Tout commentateur tient plus ou moins à un parti religieux; il s'enferme, puisqu'il est homme, dans des bornes plus étroites que celles du livre de Dieu, et nous expose à y être enfermés avec lui.

Ce n'est pas tout: l'habitude de recourir continuellement aux interprètes de la Bible nous désaccoutume de réfléchir. Nous chargeons les autres de penser pour nous, ce qui fait que nous perdons souvent le fruit des passages qui s'appliqueraient le mieux à notre situation personnelle. C'est avec son propre cœur, et non avec le cœur d'autrui qu'il faut s'approcher de Dieu. Mais ce qu'il y a peut-être de plus dangereux dans l'usage excessif des commentateurs, c'est qu'on est aisément tenté de préférer le commentaire au texte, et les idées de l'homme à celles du Seigneur. L'homme est toujours, dans un certain sens, plus près de nous; il s'accommode mieux à nos faibles conceptions, et sur cette pente glissante on risque de tomber dans une idolâtrie subtile; car c'est être idolâtre que de substituer dans sa confiance, dans son attachement, la créature au Créateur.

Soyez donc prévoyants.
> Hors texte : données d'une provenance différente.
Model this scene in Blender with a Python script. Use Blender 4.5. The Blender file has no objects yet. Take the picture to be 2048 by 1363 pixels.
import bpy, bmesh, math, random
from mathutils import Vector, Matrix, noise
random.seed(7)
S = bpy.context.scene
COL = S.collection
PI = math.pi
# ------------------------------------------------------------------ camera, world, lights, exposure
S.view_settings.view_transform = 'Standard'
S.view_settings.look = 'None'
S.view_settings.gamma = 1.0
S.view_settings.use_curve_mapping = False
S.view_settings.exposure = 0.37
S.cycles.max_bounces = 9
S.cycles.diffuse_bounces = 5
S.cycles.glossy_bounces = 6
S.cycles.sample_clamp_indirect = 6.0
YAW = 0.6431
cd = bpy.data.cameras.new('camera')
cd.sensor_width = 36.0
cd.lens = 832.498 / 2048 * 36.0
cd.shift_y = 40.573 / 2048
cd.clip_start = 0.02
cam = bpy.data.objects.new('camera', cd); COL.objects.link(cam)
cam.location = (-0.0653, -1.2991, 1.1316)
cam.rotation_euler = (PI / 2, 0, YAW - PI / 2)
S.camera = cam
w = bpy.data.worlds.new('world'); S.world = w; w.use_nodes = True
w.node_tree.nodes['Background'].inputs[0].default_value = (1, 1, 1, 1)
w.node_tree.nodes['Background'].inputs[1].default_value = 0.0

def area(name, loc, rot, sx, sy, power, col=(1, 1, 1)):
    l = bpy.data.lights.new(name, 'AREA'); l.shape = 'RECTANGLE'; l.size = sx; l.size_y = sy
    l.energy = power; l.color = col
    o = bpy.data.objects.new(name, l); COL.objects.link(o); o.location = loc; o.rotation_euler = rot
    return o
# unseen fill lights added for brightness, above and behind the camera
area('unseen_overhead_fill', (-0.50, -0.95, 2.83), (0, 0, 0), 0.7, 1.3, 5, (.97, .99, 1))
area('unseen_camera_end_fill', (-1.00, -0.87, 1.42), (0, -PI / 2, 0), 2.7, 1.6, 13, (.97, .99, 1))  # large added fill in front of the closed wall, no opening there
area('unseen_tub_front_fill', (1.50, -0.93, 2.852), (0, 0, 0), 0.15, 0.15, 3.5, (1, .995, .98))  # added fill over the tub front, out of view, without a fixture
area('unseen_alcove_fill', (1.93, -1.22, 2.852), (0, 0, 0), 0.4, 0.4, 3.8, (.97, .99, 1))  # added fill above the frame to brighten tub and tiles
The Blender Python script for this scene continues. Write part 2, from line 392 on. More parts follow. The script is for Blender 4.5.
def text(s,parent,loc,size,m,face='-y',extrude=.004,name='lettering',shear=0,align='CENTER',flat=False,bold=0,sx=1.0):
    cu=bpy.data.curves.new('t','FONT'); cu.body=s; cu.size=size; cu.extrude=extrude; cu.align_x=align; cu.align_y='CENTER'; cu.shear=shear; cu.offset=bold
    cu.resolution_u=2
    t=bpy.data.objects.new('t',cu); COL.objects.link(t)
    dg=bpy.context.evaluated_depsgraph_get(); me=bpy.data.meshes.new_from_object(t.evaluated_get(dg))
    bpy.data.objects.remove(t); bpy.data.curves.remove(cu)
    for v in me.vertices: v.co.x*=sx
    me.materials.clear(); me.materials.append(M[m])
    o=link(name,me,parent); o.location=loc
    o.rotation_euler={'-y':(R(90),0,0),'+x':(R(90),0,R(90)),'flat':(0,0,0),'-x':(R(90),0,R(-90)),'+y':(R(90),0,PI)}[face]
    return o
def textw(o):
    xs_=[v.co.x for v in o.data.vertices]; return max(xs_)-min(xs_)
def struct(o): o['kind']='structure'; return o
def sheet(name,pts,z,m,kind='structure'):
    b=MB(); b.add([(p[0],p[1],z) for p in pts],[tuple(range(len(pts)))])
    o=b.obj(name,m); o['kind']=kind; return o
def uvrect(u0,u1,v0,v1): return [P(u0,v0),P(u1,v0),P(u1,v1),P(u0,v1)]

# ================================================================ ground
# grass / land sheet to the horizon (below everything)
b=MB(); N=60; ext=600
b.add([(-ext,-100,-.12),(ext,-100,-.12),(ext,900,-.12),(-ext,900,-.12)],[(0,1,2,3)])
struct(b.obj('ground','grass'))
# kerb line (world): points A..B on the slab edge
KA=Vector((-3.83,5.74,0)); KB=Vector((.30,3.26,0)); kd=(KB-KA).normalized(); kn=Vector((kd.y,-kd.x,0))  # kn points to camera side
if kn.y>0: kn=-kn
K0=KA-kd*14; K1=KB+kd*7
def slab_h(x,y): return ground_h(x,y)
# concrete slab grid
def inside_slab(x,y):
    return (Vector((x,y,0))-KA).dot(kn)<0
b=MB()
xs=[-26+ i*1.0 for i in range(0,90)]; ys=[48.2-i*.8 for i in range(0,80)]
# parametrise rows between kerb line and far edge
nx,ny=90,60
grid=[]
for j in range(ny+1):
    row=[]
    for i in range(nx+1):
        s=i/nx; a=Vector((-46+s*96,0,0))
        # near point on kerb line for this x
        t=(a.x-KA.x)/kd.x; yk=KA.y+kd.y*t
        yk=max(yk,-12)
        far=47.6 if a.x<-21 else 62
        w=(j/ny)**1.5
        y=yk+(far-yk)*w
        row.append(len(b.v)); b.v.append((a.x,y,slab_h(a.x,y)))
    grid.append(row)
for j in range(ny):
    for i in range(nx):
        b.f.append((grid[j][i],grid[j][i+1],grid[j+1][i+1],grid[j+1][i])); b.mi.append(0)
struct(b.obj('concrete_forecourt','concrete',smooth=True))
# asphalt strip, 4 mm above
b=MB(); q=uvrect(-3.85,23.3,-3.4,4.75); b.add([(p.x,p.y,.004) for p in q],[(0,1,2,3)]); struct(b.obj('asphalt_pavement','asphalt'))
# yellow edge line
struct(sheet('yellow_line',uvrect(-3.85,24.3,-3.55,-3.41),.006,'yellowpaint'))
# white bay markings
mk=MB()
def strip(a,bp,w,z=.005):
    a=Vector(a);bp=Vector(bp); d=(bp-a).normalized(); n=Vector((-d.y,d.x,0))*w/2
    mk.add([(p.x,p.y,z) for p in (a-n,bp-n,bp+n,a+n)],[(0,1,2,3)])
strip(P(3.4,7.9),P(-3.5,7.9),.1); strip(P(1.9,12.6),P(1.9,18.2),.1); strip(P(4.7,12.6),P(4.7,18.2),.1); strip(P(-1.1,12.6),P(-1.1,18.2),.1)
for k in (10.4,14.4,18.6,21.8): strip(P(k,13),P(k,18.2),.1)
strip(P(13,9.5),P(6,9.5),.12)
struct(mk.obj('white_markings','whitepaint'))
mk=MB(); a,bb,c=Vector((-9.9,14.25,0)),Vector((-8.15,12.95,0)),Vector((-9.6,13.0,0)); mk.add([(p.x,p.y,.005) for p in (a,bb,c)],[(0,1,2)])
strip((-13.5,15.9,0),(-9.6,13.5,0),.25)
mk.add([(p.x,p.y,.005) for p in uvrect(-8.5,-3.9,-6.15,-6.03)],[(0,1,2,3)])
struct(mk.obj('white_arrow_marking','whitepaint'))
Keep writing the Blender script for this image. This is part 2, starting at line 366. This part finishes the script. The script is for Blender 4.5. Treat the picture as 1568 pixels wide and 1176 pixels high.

Que le livre du Saint-Esprit ne cesse d'avoir la haute place qui lui appartient dans vos études et vos affections. La Bible vous guidera mieux à elle seule que tous les autres livres ensemble.

Un homme avait été jeté en prison sur l'accusation de fanatisme. Il y resta plusieurs années, ne pouvant lire que sa Bible. On supposera peut-être que, n'ayant aucun ouvrage humain pour le diriger, il devait être moins bien instruit que ceux qui jouissent des secours d'une vaste bibliothèque. Ce fut le contraire qui arriva. Étant redevenu libre, ce chrétien a composé des écrits qui témoignent, non seulement d'une étude consommée du texte sacré, mais encore de la connaissance la plus étendue des ruses du cœur et des tentations de la piété. Jamais observateur placé dans le centre des affaires, jamais prédicateur appelé à vivre au milieu du monde, n'a sondé l'homme et les hommes plus avant que l'auteur du Voyage du chrétien vers l'éternité. La Bible lui avait tout appris, et admirablement appris. C'est qu'il y a en elle des trésors qui ne sont que dans ses profondeurs, comme les perles les plus précieuses sont au fond des abîmes de l'Océan.

Aussi le dernier conseil que nous vous donnerons sur la méthode à suivre dans l'étude de la Bible, c'est qu'après l'avoir beaucoup lue, vous devez sans cesse la relire.

On s'imagine quelquefois que, pour avoir parcouru les Écritures d'un bout à l'autre, on en a retiré tout ce qu'on en pouvait attendre. Fatale erreur: dans le monde moral comme dans le monde matériel, il y a toujours de nouvelles découvertes à faire, de nouveaux fruits à recueillir. Vous serez surpris à la deuxième lecture de la Bible, que dis-je? à la vingtième, d'y rencontrer une foule de choses excellentes, qui n'avaient pas auparavant fixé votre attention.

On cite les noms de plusieurs chrétiens qui, à force d'étudier les saints livres, en avaient retenu une grande partie.

Constance louable, pourvu qu'elle n'ait rien de pharisaïque. Évitez ce qui ne serait qu'un vain mécanisme, ou une frivole parade d'érudition. N'étudiez pas la Bible pour vous glorifier de l'avoir étudiée, mais persistez à la sonder, jusqu'à ce qu'elle vous soit devenue parfaitement familière. De toutes les relations que nous pouvons former, la société de Dieu est la meilleure, la plus douce, la seule toujours bonne et assurée; et cette sainte société de Dieu, nous en jouirons dans sa Parole. «Approchons-nous de lui, et il s'approchera de nous.»